*To be done*
Begin at the first line and end at the line containing "scene.camera = cam". Extract exactly those lines.

*Data excerpt*
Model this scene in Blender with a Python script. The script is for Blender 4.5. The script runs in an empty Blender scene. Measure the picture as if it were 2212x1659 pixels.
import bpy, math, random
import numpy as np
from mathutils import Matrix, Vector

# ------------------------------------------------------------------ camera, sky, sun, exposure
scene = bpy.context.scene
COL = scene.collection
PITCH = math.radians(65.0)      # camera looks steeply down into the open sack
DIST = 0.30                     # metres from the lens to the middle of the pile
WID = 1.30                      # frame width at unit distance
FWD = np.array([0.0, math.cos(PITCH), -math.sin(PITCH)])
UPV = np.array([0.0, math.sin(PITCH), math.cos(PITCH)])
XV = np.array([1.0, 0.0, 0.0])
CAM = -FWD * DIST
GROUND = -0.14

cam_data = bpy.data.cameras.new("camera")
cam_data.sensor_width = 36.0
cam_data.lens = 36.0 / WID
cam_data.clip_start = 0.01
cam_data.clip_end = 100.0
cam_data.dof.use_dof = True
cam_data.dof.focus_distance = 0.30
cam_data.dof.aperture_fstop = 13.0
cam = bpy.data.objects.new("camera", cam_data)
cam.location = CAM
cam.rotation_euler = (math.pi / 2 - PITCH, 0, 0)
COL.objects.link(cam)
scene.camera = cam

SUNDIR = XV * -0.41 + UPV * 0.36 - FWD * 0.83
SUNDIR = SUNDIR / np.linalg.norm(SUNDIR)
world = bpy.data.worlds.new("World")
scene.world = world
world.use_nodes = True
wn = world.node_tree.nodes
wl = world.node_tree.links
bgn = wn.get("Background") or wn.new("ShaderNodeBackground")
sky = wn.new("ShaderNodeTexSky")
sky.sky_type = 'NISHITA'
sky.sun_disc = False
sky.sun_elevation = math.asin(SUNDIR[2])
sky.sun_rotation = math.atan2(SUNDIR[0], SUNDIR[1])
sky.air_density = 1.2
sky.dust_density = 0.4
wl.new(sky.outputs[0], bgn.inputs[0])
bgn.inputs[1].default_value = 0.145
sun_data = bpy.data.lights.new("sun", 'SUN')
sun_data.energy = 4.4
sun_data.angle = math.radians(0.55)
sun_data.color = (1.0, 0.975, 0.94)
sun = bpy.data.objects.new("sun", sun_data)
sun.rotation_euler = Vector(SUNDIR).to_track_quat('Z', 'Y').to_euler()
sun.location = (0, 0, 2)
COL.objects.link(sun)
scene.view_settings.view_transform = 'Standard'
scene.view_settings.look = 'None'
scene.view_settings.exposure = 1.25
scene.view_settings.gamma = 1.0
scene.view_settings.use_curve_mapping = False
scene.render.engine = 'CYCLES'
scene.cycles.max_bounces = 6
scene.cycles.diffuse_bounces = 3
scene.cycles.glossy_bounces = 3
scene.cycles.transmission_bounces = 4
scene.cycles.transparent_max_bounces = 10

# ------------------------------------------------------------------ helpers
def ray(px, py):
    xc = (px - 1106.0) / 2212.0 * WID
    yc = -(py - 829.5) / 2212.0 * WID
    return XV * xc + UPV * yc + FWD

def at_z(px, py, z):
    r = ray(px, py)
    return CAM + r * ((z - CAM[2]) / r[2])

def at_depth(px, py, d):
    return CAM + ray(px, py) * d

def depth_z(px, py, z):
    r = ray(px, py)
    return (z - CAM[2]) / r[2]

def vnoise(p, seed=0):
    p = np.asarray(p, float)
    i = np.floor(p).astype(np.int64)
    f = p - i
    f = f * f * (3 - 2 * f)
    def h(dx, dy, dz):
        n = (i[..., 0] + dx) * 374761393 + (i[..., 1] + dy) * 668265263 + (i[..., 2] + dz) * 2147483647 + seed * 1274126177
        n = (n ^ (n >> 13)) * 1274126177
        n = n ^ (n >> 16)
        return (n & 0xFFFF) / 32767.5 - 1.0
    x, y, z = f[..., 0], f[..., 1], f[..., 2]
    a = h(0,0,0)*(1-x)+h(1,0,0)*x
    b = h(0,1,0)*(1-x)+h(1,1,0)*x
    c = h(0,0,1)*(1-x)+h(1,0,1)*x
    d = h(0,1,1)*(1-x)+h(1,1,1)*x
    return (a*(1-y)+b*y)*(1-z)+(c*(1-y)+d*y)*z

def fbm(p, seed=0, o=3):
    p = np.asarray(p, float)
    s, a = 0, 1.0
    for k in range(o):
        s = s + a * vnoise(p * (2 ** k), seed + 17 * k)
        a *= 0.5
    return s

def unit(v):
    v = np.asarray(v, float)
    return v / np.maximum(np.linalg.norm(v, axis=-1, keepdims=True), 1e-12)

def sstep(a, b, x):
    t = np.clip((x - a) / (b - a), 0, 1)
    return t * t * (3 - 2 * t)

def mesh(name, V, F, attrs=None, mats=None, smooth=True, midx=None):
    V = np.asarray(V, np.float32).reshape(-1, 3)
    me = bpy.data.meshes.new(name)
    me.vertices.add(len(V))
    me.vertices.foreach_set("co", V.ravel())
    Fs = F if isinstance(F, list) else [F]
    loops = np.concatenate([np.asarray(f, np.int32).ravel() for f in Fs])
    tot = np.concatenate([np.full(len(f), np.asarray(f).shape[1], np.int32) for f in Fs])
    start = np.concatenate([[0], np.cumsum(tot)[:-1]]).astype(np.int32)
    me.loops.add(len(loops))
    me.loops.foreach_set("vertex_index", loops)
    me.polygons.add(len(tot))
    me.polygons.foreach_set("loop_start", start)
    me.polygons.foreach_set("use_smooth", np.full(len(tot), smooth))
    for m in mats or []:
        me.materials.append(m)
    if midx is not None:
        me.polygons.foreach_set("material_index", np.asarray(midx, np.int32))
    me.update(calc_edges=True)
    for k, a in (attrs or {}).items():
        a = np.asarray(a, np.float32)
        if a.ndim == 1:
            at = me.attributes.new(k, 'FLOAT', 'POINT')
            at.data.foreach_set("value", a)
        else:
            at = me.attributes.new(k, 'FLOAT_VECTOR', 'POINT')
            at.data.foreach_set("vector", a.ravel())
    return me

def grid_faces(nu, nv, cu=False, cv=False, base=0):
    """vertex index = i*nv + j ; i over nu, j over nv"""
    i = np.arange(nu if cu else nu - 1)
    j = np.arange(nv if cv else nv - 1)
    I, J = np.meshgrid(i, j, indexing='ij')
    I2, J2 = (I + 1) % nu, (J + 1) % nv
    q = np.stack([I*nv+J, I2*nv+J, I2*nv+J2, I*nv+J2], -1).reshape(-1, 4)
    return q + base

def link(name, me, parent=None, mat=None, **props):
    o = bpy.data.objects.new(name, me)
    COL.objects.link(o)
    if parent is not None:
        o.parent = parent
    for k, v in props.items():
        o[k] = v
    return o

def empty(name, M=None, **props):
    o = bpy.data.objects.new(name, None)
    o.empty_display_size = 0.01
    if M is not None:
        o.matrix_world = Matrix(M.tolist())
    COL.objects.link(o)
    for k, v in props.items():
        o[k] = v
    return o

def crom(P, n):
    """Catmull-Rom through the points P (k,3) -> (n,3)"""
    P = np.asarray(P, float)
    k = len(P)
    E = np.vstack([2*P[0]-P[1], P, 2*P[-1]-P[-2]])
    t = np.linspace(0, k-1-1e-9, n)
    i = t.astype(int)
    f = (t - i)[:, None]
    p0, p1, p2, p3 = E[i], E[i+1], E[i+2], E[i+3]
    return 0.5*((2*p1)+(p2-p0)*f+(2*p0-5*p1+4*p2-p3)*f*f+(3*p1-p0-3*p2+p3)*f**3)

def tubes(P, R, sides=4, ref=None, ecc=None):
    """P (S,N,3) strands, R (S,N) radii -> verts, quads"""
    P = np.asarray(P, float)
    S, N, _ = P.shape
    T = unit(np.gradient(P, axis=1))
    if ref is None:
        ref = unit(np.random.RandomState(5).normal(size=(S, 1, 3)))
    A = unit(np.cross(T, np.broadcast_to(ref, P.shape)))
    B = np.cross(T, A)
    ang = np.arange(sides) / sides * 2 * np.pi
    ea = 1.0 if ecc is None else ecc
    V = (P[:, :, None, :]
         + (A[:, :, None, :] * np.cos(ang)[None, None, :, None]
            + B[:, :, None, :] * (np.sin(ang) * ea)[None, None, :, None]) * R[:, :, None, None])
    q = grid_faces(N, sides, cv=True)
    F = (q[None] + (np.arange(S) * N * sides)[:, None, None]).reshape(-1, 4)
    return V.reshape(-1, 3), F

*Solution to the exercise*
Model this scene in Blender with a Python script. The script is for Blender 4.5. The script runs in an empty Blender scene. Measure the picture as if it were 2212x1659 pixels.
import bpy, math, random
import numpy as np
from mathutils import Matrix, Vector

# ------------------------------------------------------------------ camera, sky, sun, exposure
scene = bpy.context.scene
COL = scene.collection
PITCH = math.radians(65.0)      # camera looks steeply down into the open sack
DIST = 0.30                     # metres from the lens to the middle of the pile
WID = 1.30                      # frame width at unit distance
FWD = np.array([0.0, math.cos(PITCH), -math.sin(PITCH)])
UPV = np.array([0.0, math.sin(PITCH), math.cos(PITCH)])
XV = np.array([1.0, 0.0, 0.0])
CAM = -FWD * DIST
GROUND = -0.14

cam_data = bpy.data.cameras.new("camera")
cam_data.sensor_width = 36.0
cam_data.lens = 36.0 / WID
cam_data.clip_start = 0.01
cam_data.clip_end = 100.0
cam_data.dof.use_dof = True
cam_data.dof.focus_distance = 0.30
cam_data.dof.aperture_fstop = 13.0
cam = bpy.data.objects.new("camera", cam_data)
cam.location = CAM
cam.rotation_euler = (math.pi / 2 - PITCH, 0, 0)
COL.objects.link(cam)
scene.camera = cam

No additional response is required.